Wednesday, March 23, 2011
For The Honor of Hans
I was walking through the MAM the other day after seeing the Frank Lloyd Wright museum and found myself, as I usually do, in the modern art section of the third floor and too my surprise, they had moved a lot of the work around. I love the old stuff, but it was great to see some of the work that had been in the vault for a while. Included in the pieces I wasn't used to seeing were a few by Hans Hoffman. The German Abstract-Expressionist centered most of his work on the relationship of shape, color and space and and once said about abstract painting The ability to simplify means to eliminate the unnecessary so that the necessary may speak. I was struck by the simplicity of many of his pieces, the space he left virtually untouched, and the relationship his surreal, floating objects had with each other on an undefined plane. In response, after painting this canvas a few times already, I created a new piece in honor of these thoughts.

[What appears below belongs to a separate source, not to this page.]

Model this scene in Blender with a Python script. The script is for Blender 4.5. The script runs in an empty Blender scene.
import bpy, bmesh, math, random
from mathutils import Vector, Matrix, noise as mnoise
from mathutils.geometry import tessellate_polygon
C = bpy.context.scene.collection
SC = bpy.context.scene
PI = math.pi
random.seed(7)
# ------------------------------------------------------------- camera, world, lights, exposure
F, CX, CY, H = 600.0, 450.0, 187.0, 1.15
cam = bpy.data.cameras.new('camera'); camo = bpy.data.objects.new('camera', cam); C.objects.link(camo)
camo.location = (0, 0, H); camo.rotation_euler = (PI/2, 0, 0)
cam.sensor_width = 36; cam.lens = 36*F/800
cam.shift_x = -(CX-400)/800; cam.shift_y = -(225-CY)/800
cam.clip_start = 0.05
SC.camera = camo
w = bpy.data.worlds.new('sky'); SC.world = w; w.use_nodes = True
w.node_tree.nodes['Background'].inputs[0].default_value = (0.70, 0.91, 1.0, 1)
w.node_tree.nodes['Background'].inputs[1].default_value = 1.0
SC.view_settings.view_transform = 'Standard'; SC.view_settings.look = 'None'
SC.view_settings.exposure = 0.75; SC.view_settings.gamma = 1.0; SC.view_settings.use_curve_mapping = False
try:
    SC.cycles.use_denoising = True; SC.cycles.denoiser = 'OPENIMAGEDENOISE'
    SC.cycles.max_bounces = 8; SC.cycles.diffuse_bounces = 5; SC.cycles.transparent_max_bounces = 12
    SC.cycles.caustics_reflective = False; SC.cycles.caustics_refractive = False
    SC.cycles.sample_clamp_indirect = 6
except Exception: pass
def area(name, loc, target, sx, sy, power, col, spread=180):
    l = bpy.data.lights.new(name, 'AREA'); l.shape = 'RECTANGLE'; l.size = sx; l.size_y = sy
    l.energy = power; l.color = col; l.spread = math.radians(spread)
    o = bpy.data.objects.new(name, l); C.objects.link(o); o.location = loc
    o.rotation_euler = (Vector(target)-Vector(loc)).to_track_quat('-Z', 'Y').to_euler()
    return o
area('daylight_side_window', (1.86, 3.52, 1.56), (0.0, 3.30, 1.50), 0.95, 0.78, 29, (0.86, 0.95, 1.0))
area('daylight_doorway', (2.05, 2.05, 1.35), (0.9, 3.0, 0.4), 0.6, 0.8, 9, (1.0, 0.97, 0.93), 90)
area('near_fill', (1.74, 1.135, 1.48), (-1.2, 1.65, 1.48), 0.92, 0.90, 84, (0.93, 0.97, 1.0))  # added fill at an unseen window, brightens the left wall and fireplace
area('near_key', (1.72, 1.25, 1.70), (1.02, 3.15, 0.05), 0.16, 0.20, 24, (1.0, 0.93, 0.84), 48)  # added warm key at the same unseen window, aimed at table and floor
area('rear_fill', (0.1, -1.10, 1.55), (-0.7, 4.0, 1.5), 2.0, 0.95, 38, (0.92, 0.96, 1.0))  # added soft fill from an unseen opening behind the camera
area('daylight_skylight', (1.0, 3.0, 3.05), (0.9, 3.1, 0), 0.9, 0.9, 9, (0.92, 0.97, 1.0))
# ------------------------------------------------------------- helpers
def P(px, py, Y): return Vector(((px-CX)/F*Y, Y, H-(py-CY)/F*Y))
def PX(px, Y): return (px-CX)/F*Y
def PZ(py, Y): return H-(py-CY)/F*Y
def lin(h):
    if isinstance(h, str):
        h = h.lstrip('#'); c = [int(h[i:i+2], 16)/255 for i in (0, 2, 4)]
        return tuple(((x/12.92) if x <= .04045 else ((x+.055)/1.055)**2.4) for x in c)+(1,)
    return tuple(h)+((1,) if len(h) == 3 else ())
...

I tried to base the painting around four black "symbols" and create a place where they interact in unusual ways with the things around them. Red spills and flows over unseen hills and valleys and the teal jams itself against the black like a parasite. The organic detail meanders between, around, and below the objects, further stretching the space, almost becoming a web that springs the objects forward, catches them as they fall back and repeats....
Anyway, this is "For the Honor of Hans..." acrylic, ink, and pastel on canvas with collage and found objects.